RECORD EXTRACTS:
--- Start ---

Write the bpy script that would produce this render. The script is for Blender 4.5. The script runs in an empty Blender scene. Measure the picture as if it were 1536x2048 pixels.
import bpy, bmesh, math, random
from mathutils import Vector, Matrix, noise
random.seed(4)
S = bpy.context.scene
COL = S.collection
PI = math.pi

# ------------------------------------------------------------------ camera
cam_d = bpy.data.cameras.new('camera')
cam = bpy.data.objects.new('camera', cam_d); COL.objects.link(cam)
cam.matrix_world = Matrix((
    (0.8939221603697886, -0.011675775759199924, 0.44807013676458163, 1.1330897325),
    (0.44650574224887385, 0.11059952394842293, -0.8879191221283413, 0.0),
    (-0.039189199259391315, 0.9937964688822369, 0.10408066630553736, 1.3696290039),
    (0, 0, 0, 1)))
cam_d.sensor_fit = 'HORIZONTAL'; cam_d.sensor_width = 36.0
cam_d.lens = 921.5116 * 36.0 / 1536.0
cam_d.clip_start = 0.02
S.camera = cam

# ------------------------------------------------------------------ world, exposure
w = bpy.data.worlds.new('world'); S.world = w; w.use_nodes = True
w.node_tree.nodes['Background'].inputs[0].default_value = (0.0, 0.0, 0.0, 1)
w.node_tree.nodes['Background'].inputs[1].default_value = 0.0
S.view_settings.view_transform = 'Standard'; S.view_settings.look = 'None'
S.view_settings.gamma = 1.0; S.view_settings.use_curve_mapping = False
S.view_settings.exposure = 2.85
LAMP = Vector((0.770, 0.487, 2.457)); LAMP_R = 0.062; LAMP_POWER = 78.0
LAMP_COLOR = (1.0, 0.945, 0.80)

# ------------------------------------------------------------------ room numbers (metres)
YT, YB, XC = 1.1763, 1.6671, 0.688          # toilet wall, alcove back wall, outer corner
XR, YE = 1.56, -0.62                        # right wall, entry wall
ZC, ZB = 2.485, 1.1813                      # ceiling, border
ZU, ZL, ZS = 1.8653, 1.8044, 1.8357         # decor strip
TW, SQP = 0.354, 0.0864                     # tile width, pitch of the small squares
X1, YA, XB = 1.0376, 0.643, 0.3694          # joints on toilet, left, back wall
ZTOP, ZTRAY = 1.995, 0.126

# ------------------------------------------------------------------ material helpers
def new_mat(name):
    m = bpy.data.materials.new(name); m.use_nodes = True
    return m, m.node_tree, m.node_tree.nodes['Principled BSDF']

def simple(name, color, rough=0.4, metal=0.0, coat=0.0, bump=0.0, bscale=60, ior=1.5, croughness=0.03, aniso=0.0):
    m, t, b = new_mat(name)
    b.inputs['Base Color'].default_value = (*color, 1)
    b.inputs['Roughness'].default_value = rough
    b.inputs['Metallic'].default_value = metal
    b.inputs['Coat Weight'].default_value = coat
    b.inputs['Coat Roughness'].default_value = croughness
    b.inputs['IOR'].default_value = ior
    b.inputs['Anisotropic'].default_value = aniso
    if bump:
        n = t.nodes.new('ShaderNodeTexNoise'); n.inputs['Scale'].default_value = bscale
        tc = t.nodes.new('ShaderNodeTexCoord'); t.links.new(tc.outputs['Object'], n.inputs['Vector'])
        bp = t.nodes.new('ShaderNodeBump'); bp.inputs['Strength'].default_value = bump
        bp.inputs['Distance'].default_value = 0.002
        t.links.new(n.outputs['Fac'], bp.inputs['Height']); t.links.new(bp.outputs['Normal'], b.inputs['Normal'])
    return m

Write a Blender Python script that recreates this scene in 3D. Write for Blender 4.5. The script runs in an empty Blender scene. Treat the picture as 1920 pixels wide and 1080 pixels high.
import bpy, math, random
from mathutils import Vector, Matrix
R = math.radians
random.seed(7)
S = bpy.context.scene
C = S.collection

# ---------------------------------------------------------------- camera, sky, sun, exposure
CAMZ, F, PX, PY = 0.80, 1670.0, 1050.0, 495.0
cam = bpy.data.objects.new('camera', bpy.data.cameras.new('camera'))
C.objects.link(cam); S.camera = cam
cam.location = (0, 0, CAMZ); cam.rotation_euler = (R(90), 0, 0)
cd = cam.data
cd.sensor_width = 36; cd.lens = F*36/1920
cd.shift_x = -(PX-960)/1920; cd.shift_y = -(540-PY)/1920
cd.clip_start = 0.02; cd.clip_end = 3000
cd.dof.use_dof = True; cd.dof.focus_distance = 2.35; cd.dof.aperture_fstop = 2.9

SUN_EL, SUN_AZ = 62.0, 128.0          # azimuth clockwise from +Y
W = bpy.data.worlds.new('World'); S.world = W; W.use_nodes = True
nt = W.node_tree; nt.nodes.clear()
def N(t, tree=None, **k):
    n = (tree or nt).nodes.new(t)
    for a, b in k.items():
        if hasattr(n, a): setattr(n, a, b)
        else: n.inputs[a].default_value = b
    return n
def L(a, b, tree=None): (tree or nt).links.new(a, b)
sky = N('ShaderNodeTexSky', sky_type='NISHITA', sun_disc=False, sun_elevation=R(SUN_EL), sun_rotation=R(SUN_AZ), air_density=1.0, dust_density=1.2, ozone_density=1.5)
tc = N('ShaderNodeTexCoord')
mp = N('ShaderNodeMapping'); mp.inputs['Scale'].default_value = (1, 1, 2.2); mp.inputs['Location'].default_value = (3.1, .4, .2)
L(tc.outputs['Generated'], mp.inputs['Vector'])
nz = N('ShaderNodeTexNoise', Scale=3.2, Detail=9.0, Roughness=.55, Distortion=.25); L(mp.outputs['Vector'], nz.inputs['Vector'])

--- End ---

What is the number of lines in the data that hold the word "scene"? Reply with that number and nothing else.

OUTPUT OF THE TASK:
4